A Buddhist thought-experiment to help you turn anger into compassion

Can we talk about anger today? 

I mean, specifically, what to do when you are really, really angry with someone. Not just for the first 5 minutes or 5 hours after the thing happened to set you off, but for days on end. And you can feel that your anger is starting to mess you up inside, only you can’t seem to let it go.   

Sometimes my clients show up like this, looking for support as they figure out how to manage the difficult relationships in their lives. 

I’ve been there too. 

Many years ago, someone came into my life who triggered a whole lot of anger and dislike in me. 

For weeks, I watched this person boss other people around to get their own needs met, seemingly without regard for what anyone else wanted.They weren’t trying to mess with me, and the other people didn’t seem to mind the way I did. But I felt so angry, it was eating me up on the inside. I didn’t know what to do. 

Right around that time, I was taking a class on Buddhism. One of the textbooks was this book by Shantideva, an Indian monk who lived 1300 years ago, called The Bodhicaryavatara (“Guide to the Bodhisattva’s Way of Life”). 

(Quick definition: In the Buddhist tradition, a bodhisattva is someone who has looked deeply into the way things are, and that knowledge has filled them with so much compassion, they decide to devote themselves completely to healing the suffering of the world. It’s a pretty amazing ideal.)

Shantideva’s book is a how-to manual for people who want to be bodhisattvas, people who want to be fully wise and compassionate and aren’t fully there yet.

In other words, pretty much all of us!

This was the book that fell into my hands just when I needed it. I remember the day I read Shantideva’s words:

Whatever transgressions and evil deeds of various kinds there are, all arise through the power of conditioning factors [meaning, all the events and circumstances that have shaped people, beyond their control], while there is nothing that arises independently….

Therefore, even if one sees a friend or an enemy behaving badly, one can reflect that there are specific conditioning factors that determine this, and thereby remain happy….

Some commit offences out of delusion. Others, deluded, grow angry. Who among them should we say is free from blame, or who should we say is guilty?

Bodhicaryavatara, ch. 6

I read this passage and thought, whoa! He’s talking to me!

I’d been so angry at this person who had come into my life. But now, here was Shantideva telling me: Hold on, you have to step back and get some perspective. 

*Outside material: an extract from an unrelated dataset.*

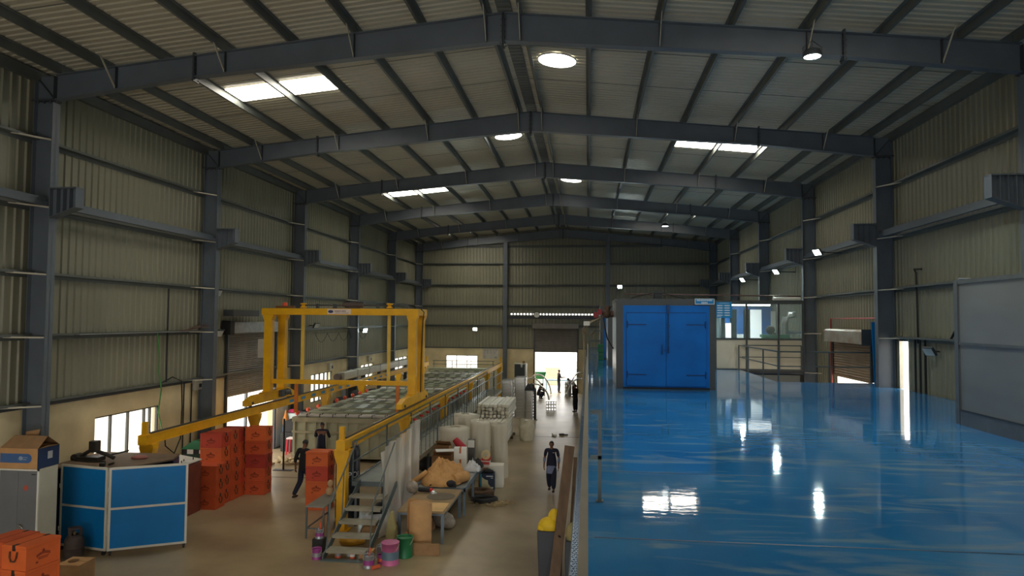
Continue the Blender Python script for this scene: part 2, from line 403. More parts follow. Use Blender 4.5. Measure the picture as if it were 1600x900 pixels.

If you look deeply, I heard him saying, you’ll realize that the harmful things this person is doing have come about because of everything that has come before in that person’s life, and in the lives of the people that have influenced them, and so on and so forth, all the way as far back as you can imagine.

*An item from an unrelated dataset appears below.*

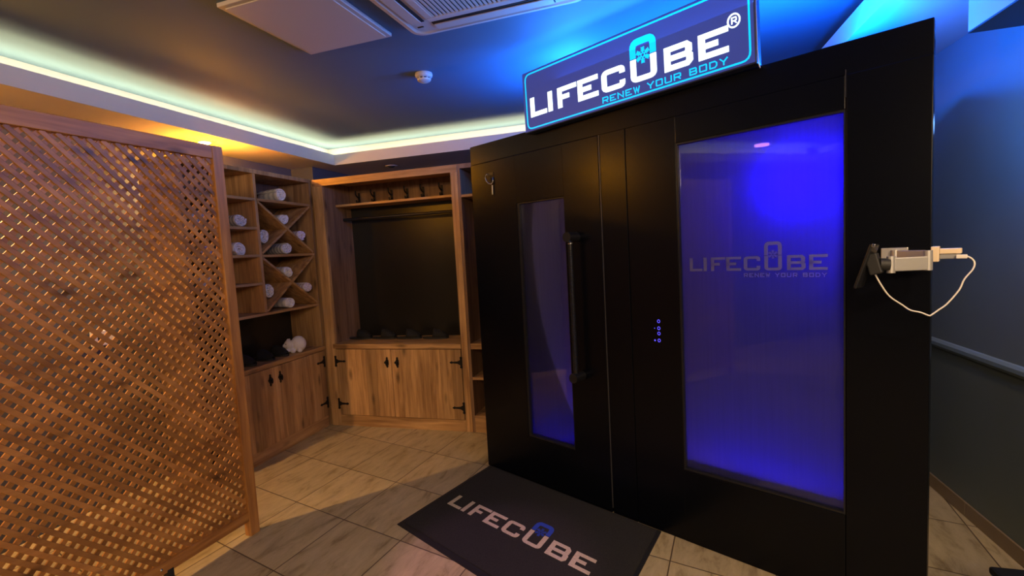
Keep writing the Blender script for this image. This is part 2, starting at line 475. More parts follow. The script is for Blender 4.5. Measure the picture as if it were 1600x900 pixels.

Right now, you’re blaming that person for their harmful actions. You’re angry at them. But, when you look deeply, why are you so angry with this one person? You might as well blame the entire history of the world.

He had my attention then.

He still has my attention today.

It seems like anger is everywhere in our world today. And I’ll be the first to admit, that first rush of self-righteous anger at someone else can feel pretty good. But where is it getting us? Is it bringing more healing to our relationships, or more wisdom to our communities? 

Not so much.  

I thought about Shantideva’s words, and my own anger toward this person I had to deal with. And I realized this person actually was doing their best in their relationships with others. I didn’t like what was happening, but that didn’t mean they and the others involved weren’t also doing the best they could. 

That realization dissolved my anger into sadness, and also compassion. Yet another lesson that it’s hard to be a human being, and none of us are doing it perfectly.

And when the time came that this person pushed my boundaries with their behavior, sure, my first reaction was anger. But, remembering Shantideva’s words, I was able to calm down pretty quickly. And I was able to let the person know what I could and couldn’t do, and what I needed from them in return.  

I won’t say everything went perfectly from then on. The relationship continued to be a rather bumpy one. But I knew they were doing their best, just as I was. And looking back, that felt so much better than my self-righteous anger ever did.